Question

Find the magnitude of a charge which produces an electric field of strength is $ 18 \times {10^3}N.{C^{ - 1}} $ at a distance of 5 m in air.
(A) $ 50\mu C $
(B) $ 100\mu C $
(C) $ 25\mu C $
(D) $ 250\mu C $

Answer 1

Hint: As an electric field is given and also the distance between each charge is given. So, we will apply the formula of an electric field in terms of its charge and the distance, i.e. $ \therefore E = \dfrac{1}{{4\pi {\varepsilon _0}}}.\dfrac{q}{{{r^2}}} $ , in which we have already the value of an electric field. So, we can easily calculate the value of electric charge on it.
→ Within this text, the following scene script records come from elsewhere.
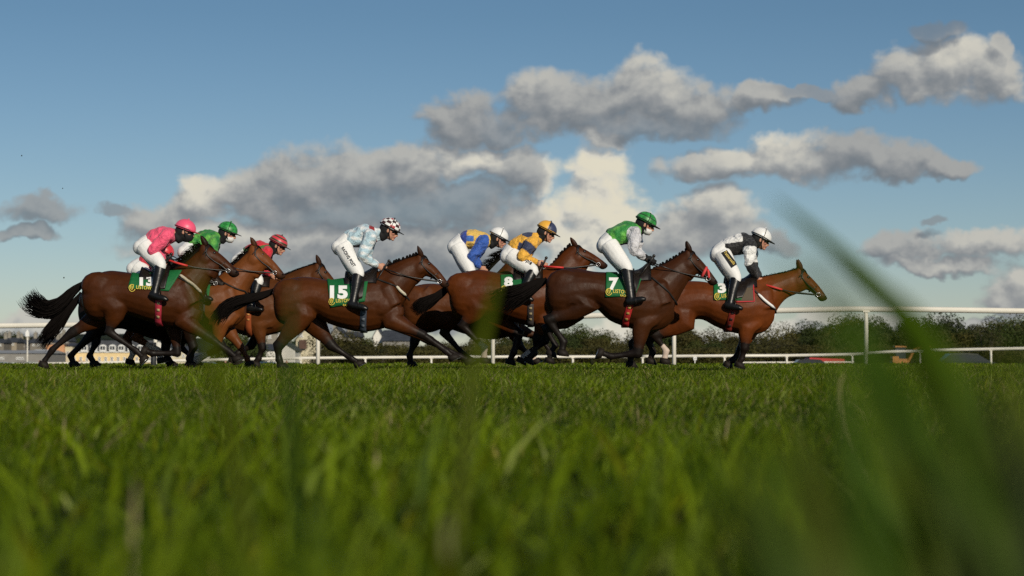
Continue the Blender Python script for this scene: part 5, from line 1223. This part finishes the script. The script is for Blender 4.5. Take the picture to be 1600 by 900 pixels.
def stand():
    D = 170; a, b_ = P(1262, 561, D), P(1320, 561, D); root = empty('stall', (a.x, D, a.z-2), 'long stall under a flat red roof below the right wood', 'stall')
    m = MB(); m.prism([(a.x, a.z-.35), (b_.x, a.z-.35), (b_.x, a.z), (a.x+.2, a.z+.12)], D, D+3); m.obj('roof', mat('red_awning', (.52, .02, .03), .6), root)
    for i in range(7): x = a.x+(b_.x-a.x)*i/6; m = MB(); m.box((x, D+.1, a.z-1.1), (.08, .08, 1.8)); m.obj('leg', M_frame, root)
    m = MB(); m.box(((a.x+b_.x)/2+.5, D+.5, a.z-.62), ((b_.x-a.x)*.7, .1, .35)); m.obj('counter', mat('pink_board', (.55, .25, .22), .7), root)
stand()
# ------------------------------------------------------------------ trees
M_leaf = {}
def leafmat(i, c, c2):
    m = bpy.data.materials.new('foliage'); m.use_nodes = True; q = NB(m.node_tree); bs = m.node_tree.nodes['Principled BSDF']
    g = q.n('ShaderNodeNewGeometry'); oi = q.n('ShaderNodeObjectInfo')
    q.put(bs.inputs['Base Color'], q.v('SCALE', q.mixc(g.outputs['Random Per Island'], c4(c), c4(c2)), q.mr(oi.outputs['Random'], 0, 1, .65, 1.25)))
    bs.inputs['Roughness'].default_value = .7; bs.inputs['Specular IOR Level'].default_value = .2; return m
LM = [leafmat(0, (.034, .043, .008), (.050, .058, .011)), leafmat(1, (.046, .044, .009), (.064, .056, .012)), leafmat(2, (.025, .037, .008), (.038, .052, .010)), leafmat(3, (.052, .052, .020), (.070, .064, .024))]
M_bark = mat('bark', (.06, .05, .04), .9, .2, var=.3)
def tree_variant(seed, w, h, bare=False):
    r = np.random.default_rng(seed); tr_ = MB(); tr_.tube([Vector((0, 0, 0)), Vector((.1, .1, h*.3)), Vector((0, 0, h*.6))], [.05*h**.8, .04*h**.8, .02*h**.8], 7)
    lobes = []
    for i in range(17):
        a = r.uniform(0, 6.28); rad = w*.5*math.sqrt(r.uniform(0, 1))*.8; z = h*r.uniform(.28, .86); rad *= 1-.55*(z/h-.3)
        c = np.array((rad*math.cos(a), rad*math.sin(a), z)); lobes.append((c, w*r.uniform(.14, .27)))
        tr_.tube([Vector((0, 0, h*.25)), Vector(c)*.6+Vector((0, 0, .1*h)), Vector(c)], [.02*h**.8, .012*h**.8, .005*h**.8], 5)
    V = []; Fc = []; n = 420 if not bare else 160
    for c, R_ in lobes:
        d = r.normal(size=(n, 3)); d /= np.linalg.norm(d, axis=1, keepdims=True); rr_ = R_*r.uniform(.5, 1.0, (n, 1))**.6*1.05; p = c+d*rr_*np.array((1, 1, .8))
        s = r.uniform(.07, .17, n)*(.7 if bare else 1)
        for k in range(n):
            t1 = r.normal(size=3); t1 -= t1@d[k]*d[k]*.6; t1 /= np.linalg.norm(t1); t2 = np.cross(d[k]+r.normal(0, .5, 3), t1); t2 /= np.linalg.norm(t2); b_ = len(V)
            V += [p[k]-t1*s[k], p[k]+t2*s[k]*.7, p[k]+t1*s[k], p[k]-t2*s[k]*.7]; Fc.append((b_, b_+1, b_+2, b_+3))
    return tr_, V, Fc
VAR = []
for i, (w, h, mi, bare) in enumerate(((7, 8.5, 0, False), (8, 9, 1, False), (6, 9.5, 2, False), (9, 8, 1, False), (6.5, 8.5, 3, True), (8.5, 9, 2, False))):
    t_, V, Fc = tree_variant(40+i, w, h, bare)
    m1 = bpy.data.meshes.new('trunk'); m1.from_pydata([tuple(v) for v in t_.V], [], t_.F); m1.materials.append(M_bark)
    m2 = bpy.data.meshes.new('crown'); m2.from_pydata([tuple(v) for v in V], [], Fc); m2.materials.append(LM[mi]); VAR.append((h, m1, m2))
def tree(px, py, D, v, label=None, wf=1.0, group='trees of the wood beyond the course', name='tree', cat='tree'):
    p = P(px, py, D); z0 = ground_z(D)-.3; h, m1, m2 = VAR[v]; s = (p.z-z0)/(h*.93)
    root = empty(name, (p.x, D, z0), label or 'tree', cat, group); root.scale = (s*wf, s*wf, s); root.rotation_euler = (0, 0, random.uniform(0, 6.28))
    for nm, me in (('trunk', m1), ('crown', m2)): o = bpy.data.objects.new(nm, me); COL.objects.link(o); o.parent = root
    return root
CX = [560,640,700,760,820,870,900,930,960,985,1030,1060,1080,1100,1120,1150,1180,1212,1240,1285,1315,1330,1360,1375,1400,1425,1450,1470,1487,1500,1537,1570,1600,1700,1800]
CY = [538,541,538,530,520,513,516,520,523,522,514,509,510,520,523,525,523,520,514,510,497,503,506,507,500,502,500,497,509,505,502,497,499,498,500]
WL = 'tree of the wood closing off the course, one crown among many'
r = np.random.default_rng(77); px = 640.0; i = 0; TREES = []
while px < 1760:
    py = float(np.interp(px, CX, CY)); TREES.append((px, py+r.uniform(-5, 6), 300+r.uniform(-6, 10), int(r.choice([0, 1, 2, 3, 5])), 1.0)); px += r.uniform(17, 27)
px = 650.0
while px < 1740:
    py = float(np.interp(px, CX, CY)); TREES.append((px, py+r.uniform(6, 16), 278+r.uniform(-6, 6), int(r.choice([0, 1, 2, 3, 4, 4, 5])), 1.1)); px += r.uniform(20, 36)
px = 500.0
while px < 1740:
    TREES.append((px, r.uniform(537, 549), 255+r.uniform(-6, 6), int(r.choice([1, 3, 4, 1])), 1.7)); px += r.uniform(17, 30)
for t in TREES: tree(t[0], t[1], t[2], t[3], WL, t[4])
for (px, py, v, D, wf, lb) in ((368, 519, 0, 285, 1.35, 'large dark round tree seen under the belly of the pale legged horse'), (352, 527, 2, 288, 1.2, 'smaller dark tree left of the large round one'), (384, 530, 5, 283, 1.2, 'smaller dark tree right of the large round one'),
    (541, 521, 3, 282, 1.4, 'olive tree in front of the grey stone houses'), (524, 530, 1, 280, 1.3, 'low olive tree at the left end of the hedge'), (560, 528, 0, 281, 1.2, 'olive tree at the right of the stone wing'), (515, 540, 4, 278, 1.6, 'pale twiggy shrub right of the rail post'), (580, 534, 3, 279, 1.5, 'brown hedge tree below the white gable'), (610, 538, 1, 279, 1.6, 'brown hedge tree before the barn'), (640, 540, 3, 280, 1.6, 'brown hedge tree at the right end of the barn'),
    (14, 520, 2, 520, 1.4, 'dark tree on the skyline over the leftmost roofs'), (34, 523, 0, 525, 1.4, 'dark tree on the skyline near the floodlight mast'), (60, 524, 2, 520, 1.4, 'dark tree on the skyline over the fourth roof'), (84, 521, 0, 530, 1.3, 'tall dark tree on the skyline before the rear tail'), (106, 522, 2, 520, 1.3, 'dark tree behind the white gable above the hotel'), (-10, 523, 5, 520, 1.4, 'dark tree on the skyline at the very left edge')):
    tree(px, py, D, v, lb, wf, 'single trees among the houses')

M_clod = mat('turf_clod', (.02, .022, .010), .95, .1, bump=[(60, 1, .01)])
for (px, py, D, r_, lb) in ((34, 243, 23, .008, 'tiny clod of turf flying highest in the sky at the far left'), (98, 294, 23, .006, 'speck of turf in the sky above the streaming black tail'), (100, 434, 22.6, .010, 'small clod of turf flying just above the tail of horse 13'), (596, 548, 23.2, .020, 'clod of turf kicked up under the belly of horse 15'), (925, 566, 22.9, .026, 'clod of turf kicked up behind the shod hoof of horse 7')):
    p = P(px, py, D); V, Fc = ellipsoid(p, (r_, r_*.8, r_*1.2), 9, 6); V = np.array([tuple(v) for v in V]); V = V+(V-np.array(p))*(wob(V, 150, px)*.35)[:, None]
    meta(obj('turf_clod', V, Fc, M_clod, None, True, loc=tuple(p)), lb, 'clod')
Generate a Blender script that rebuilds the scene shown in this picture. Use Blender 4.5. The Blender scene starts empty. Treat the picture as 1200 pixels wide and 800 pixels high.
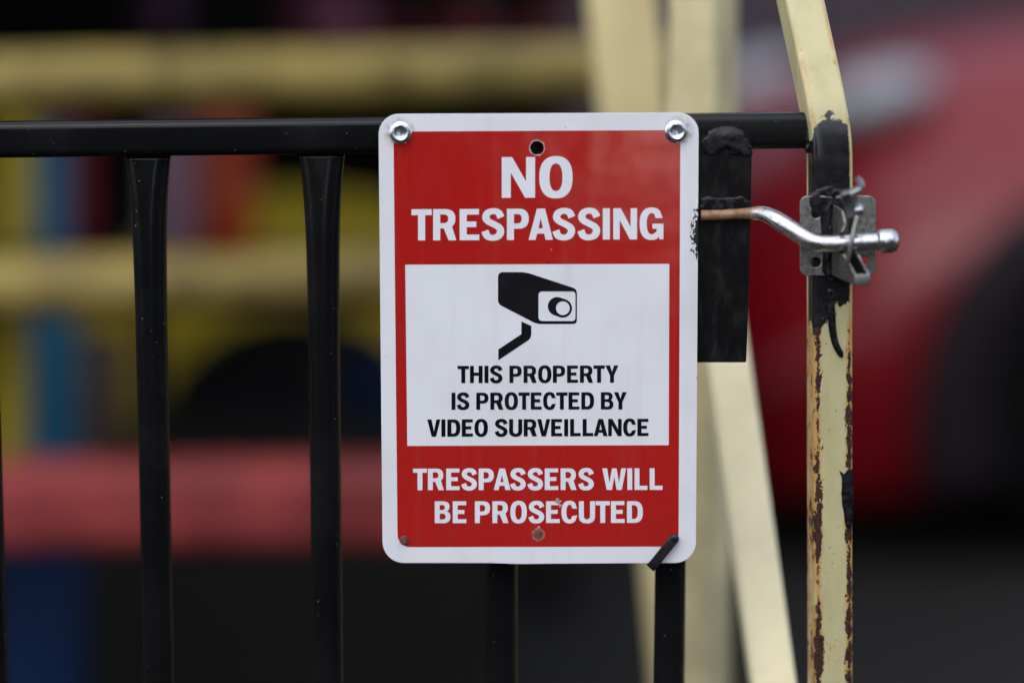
import bpy, bmesh, math, random
from mathutils import Vector, Matrix, Quaternion, noise as mnoise
random.seed(7)
R = math.radians
SC = bpy.context.scene
COL = SC.collection

# ------------------------------------------------------------------ camera
FPX = 85.0 / 36.0 * 1200.0
PITCH = R(8.0)
CAM = Vector((0.0, -1.911, 1.24))
FWD = Vector((0, math.cos(PITCH), -math.sin(PITCH)))
UP = Vector((0, math.sin(PITCH), math.cos(PITCH)))
cd = bpy.data.cameras.new("camera")
cam = bpy.data.objects.new("camera", cd)
COL.objects.link(cam)
cam.location = CAM
cam.rotation_euler = (R(90) - PITCH, 0, 0)
cd.lens = 85.0
cd.sensor_width = 36.0
cd.clip_start = 0.05
cd.clip_end = 3000
cd.dof.use_dof = True
cd.dof.focus_distance = 1.922
cd.dof.aperture_fstop = 1.02
cd.dof.aperture_blades = 0
SC.camera = cam

# ------------------------------------------------------------------ light
SUN_EL, SUN_AZ = R(58), R(205)          # azimuth from +Y, clockwise: behind the camera, to the left
w = bpy.data.worlds.new("World")
SC.world = w
w.use_nodes = True
nt = w.node_tree
sky = nt.nodes.new("ShaderNodeTexSky")
sky.sky_type = 'NISHITA'
sky.sun_disc = False
sky.sun_elevation = SUN_EL
sky.sun_rotation = SUN_AZ
sky.air_density = 1.0
sky.dust_density = 1.6
sky.ozone_density = 1.0
hs = nt.nodes.new("ShaderNodeHueSaturation")          # overcast: greyer than a clear sky
hs.inputs['Saturation'].default_value = 0.62
nt.links.new(sky.outputs[0], hs.inputs['Color'])
nt.links.new(hs.outputs[0], nt.nodes['Background'].inputs[0])
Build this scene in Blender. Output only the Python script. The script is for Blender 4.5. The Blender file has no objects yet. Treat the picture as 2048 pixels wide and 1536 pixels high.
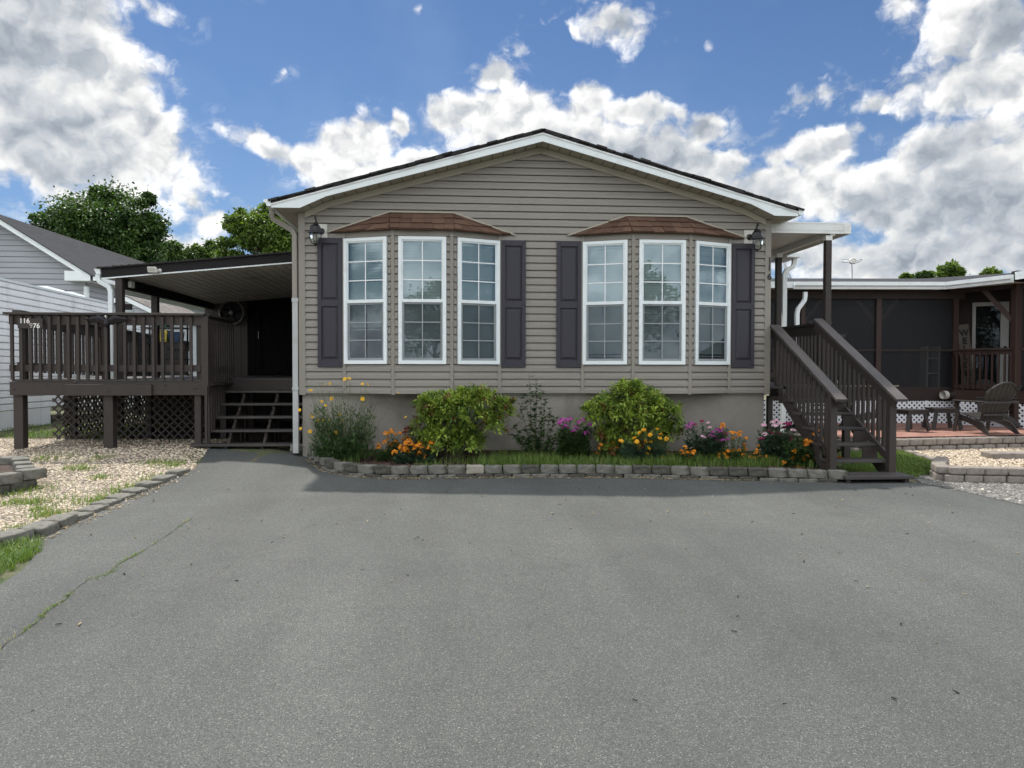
import bpy, bmesh, math, random
import numpy as np
from mathutils import Vector, Matrix, noise
from mathutils.geometry import delaunay_2d_cdt

# ------------------------------------------------------------------ camera
S = bpy.context.scene
F_PX, CAM_H = 1480.0, 1.6
YAW, PITCH, ROLL = math.radians(-4.0), math.atan(33 / 1480.0), math.radians(0.1)

def cam_basis():
    f = Vector((0, math.cos(PITCH), -math.sin(PITCH))); r = Vector((1, 0, 0)); u = r.cross(f)
    r2 = r * math.cos(ROLL) + u * math.sin(ROLL); u2 = -r * math.sin(ROLL) + u * math.cos(ROLL)
    R = Matrix.Rotation(YAW, 3, 'Z')
    return R @ r2, R @ u2, R @ f
CR, CU, CF = cam_basis()
CC = Vector((0, 0, CAM_H))
cam_d = bpy.data.cameras.new('camera'); cam = bpy.data.objects.new('camera', cam_d)
S.collection.objects.link(cam); S.camera = cam
cam_d.sensor_width = 36; cam_d.lens = F_PX / 2048 * 36; cam_d.clip_start = 0.05; cam_d.clip_end = 3000
M = Matrix((CR, CU, -CF)).transposed().to_4x4(); M.translation = CC
cam.matrix_world = M

# measured points of the survey: a photo pixel plus a known plane gives the real position
def ray(u, v): return CF + CR * ((u - 1024) / F_PX) - CU * ((v - 768) / F_PX)
def PY(u, v, y): d = ray(u, v); return CC + d * (y / d.y)
def PZ(u, v, z): d = ray(u, v); return CC + d * ((z - CAM_H) / d.z)
def PX(u, v, x): d = ray(u, v); return CC + d * (x / d.x)
def PD(u, v, dep): return CC + ray(u, v) * dep
def azel(u, v):
    d = ray(u, v).normalized(); return math.atan2(d.x, d.y), math.asin(d.z)

# ------------------------------------------------------------------ light
SUN_EL = math.radians(59.5)
SUN_DIR = Vector((-0.42 * math.cos(SUN_EL), 0.9075 * math.cos(SUN_EL), math.sin(SUN_EL))).normalized()
sd = bpy.data.lights.new('sun', 'SUN'); sd.energy = 2.05; sd.angle = math.radians(1.6); sd.color = (1.0, 0.955, 0.88)
sun = bpy.data.objects.new('sun', sd); S.collection.objects.link(sun)
sun.rotation_euler = SUN_DIR.to_track_quat('Z', 'Y').to_euler(); sun.location = (-6, 12, 25)
S.view_settings.view_transform = 'Standard'; S.view_settings.look = 'None'
S.view_settings.exposure = 1.35; S.view_settings.gamma = 1.0; S.view_settings.use_curve_mapping = False
try:
    S.cycles.use_denoising = True; S.cycles.max_bounces = 8; S.cycles.transparent_max_bounces = 24
except Exception: pass

class NT:
    """small node-tree writer"""
    def __init__(s, nt): s.nt = nt; s.n = nt.nodes; s.l = nt.links
    def new(s, t, **kw):
        x = s.n.new(t)
        for k, v in kw.items(): setattr(x, k, v)
        return x
    def val(s, sock, v):
        if isinstance(v, bpy.types.NodeSocket): s.l.new(v, sock)
        elif v is not None: sock.default_value = v
    def math(s, op, a, b=None, c=None, clamp=False):
        x = s.new('ShaderNodeMath', operation=op, use_clamp=clamp)
        s.val(x.inputs[0], a)
        if b is not None: s.val(x.inputs[1], b)
        if c is not None: s.val(x.inputs[2], c)
        return x.outputs[0]
    def vmath(s, op, a, b=None, out=0, scale=None):
        x = s.new('ShaderNodeVectorMath', operation=op)
        s.val(x.inputs[0], a)
        if b is not None: s.val(x.inputs[1], b)
        if scale is not None: s.val(x.inputs['Scale'], scale)
        return x.outputs['Value'] if op in ('LENGTH', 'DOT_PRODUCT', 'DISTANCE') else x.outputs[0]
    def mr(s, v, a, b, c=0.0, d=1.0, smooth=False):
        x = s.new('ShaderNodeMapRange', interpolation_type='SMOOTHSTEP' if smooth else 'LINEAR')
        s.val(x.inputs[0], v)
        for i, q in zip((1, 2, 3, 4), (a, b, c, d)): s.val(x.inputs[i], q)
        return x.outputs[0]
    def mix(s, f, a, b, mode='MIX'):
        x = s.new('ShaderNodeMix', data_type='RGBA', blend_type=mode)
        s.val(x.inputs[0], f)
        for sock, v in ((x.inputs[6], a), (x.inputs[7], b)):
            if isinstance(v, tuple) and len(v) == 3: v = (*v, 1)
            s.val(sock, v)
        return x.outputs[2]
    def noise(s, vec, scale, detail=4, rough=0.55, dist=0.0, dims='3D', out=0):
        x = s.new('ShaderNodeTexNoise', noise_dimensions=dims)
        s.val(x.inputs['Vector'], vec); x.inputs['Scale'].default_value = scale
        x.inputs['Detail'].default_value = detail; x.inputs['Roughness'].default_value = rough
        x.inputs['Distortion'].default_value = dist
        return x.outputs[out]
    def vor(s, vec, scale, feature='F1', out='Distance', dims='3D', detail=0, smooth=None, rnd=1.0):
        x = s.new('ShaderNodeTexVoronoi', feature=feature, voronoi_dimensions=dims)
        s.val(x.inputs['Vector'], vec); x.inputs['Scale'].default_value = scale
        if 'Detail' in x.inputs: x.inputs['Detail'].default_value = detail
        if smooth is not None and 'Smoothness' in x.inputs: x.inputs['Smoothness'].default_value = smooth
        x.inputs['Randomness'].default_value = rnd
        return x.outputs[out]
    def comb(s, x=0.0, y=0.0, z=0.0):
        c = s.new('ShaderNodeCombineXYZ')
        for i, v in enumerate((x, y, z)): s.val(c.inputs[i], v)
        return c.outputs[0]
    def sep(s, v):
        c = s.new('ShaderNodeSeparateXYZ'); s.val(c.inputs[0], v); return c.outputs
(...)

Complete Step By Step Answer:
Given strength of an electric field is, $ E = 18 \times {10^3}N.{C^{ - 1}} $
Distance, $ r = 5cm $
Now, we will use the formula of electric field in terms of its charge and the distance:
 $ \therefore E = \dfrac{1}{{4\pi {\varepsilon _0}}}.\dfrac{q}{{{r^2}}} $ ……(i)
where, $ E $ is the electric field strength,
 $ q $ is the charge on an electric field,
 $ r $ is the distance between them.
 $ \because \dfrac{1}{{4\pi {\varepsilon _0}}} = 9 \times {10^9} $
So, in eq(i)-
 $
   \Rightarrow 18 \times {10^3} = 9 \times {10^9}\dfrac{q}{{25}} \\
   \Rightarrow q = 50 \times {10^{ - 6}}C \\
  $
We can also write as:
 $ \therefore q = 50\mu C $
Therefore, the required charge in an electric field is $ 50\mu C $ .
Hence, the correct option is (A) $ 50\mu C $ .

Note:
 As we know, the strength of an electric field is also known as electric field intensity. It's a metric for determining the strength of an electric field at any given location. The ratio of the proton's weight to the charge determines the intensity of the electric field, and electric field intensity is a vector quantity.